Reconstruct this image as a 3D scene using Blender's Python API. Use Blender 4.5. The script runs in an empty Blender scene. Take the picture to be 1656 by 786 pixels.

......

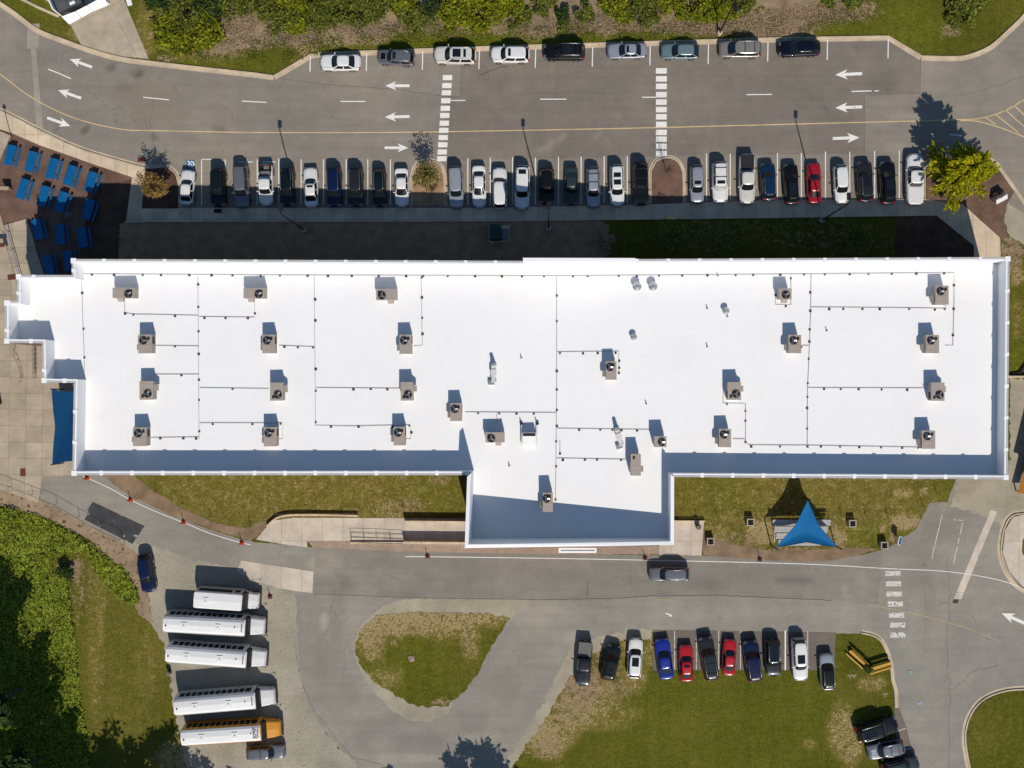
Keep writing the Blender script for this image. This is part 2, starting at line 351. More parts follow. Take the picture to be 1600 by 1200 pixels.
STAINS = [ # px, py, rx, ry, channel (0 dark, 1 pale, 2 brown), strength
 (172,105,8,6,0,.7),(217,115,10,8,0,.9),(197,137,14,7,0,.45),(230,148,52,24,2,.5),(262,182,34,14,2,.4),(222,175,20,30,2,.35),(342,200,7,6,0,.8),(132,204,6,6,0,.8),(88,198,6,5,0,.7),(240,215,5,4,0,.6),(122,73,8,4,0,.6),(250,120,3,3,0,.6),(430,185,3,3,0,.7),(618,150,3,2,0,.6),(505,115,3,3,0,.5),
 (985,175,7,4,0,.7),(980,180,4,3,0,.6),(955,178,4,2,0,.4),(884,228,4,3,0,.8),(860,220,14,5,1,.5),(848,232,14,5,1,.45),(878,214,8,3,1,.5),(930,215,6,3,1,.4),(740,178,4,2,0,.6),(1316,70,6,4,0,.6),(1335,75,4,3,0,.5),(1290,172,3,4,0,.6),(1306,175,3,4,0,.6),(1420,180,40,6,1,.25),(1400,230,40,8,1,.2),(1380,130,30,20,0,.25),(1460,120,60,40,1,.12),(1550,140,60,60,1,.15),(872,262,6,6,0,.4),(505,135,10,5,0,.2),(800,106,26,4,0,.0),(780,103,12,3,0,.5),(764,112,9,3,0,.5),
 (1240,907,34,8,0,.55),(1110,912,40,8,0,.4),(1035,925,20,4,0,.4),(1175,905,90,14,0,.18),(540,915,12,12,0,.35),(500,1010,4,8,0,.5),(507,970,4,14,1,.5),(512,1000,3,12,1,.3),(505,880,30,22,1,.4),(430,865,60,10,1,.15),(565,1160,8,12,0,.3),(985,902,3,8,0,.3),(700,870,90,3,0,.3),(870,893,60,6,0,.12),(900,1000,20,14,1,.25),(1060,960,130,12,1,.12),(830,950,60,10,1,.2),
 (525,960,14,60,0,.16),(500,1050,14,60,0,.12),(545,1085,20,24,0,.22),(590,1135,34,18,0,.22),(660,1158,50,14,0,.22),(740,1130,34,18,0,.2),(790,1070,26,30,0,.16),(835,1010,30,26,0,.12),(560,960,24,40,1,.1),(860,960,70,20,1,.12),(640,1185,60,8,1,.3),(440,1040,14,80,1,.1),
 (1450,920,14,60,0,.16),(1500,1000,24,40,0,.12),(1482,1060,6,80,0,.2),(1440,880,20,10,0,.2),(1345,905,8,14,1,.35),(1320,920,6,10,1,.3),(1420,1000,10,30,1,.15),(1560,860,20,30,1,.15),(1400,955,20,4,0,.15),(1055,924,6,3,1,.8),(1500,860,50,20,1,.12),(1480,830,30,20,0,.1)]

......

*To be done*. Copy each line from the records above that includes the string "pixels".

*Problem solution*.
Reconstruct this image as a 3D scene using Blender's Python API. Use Blender 4.5. The script runs in an empty Blender scene. Take the picture to be 1656 by 786 pixels.
Keep writing the Blender script for this image. This is part 2, starting at line 351. More parts follow. Take the picture to be 1600 by 1200 pixels.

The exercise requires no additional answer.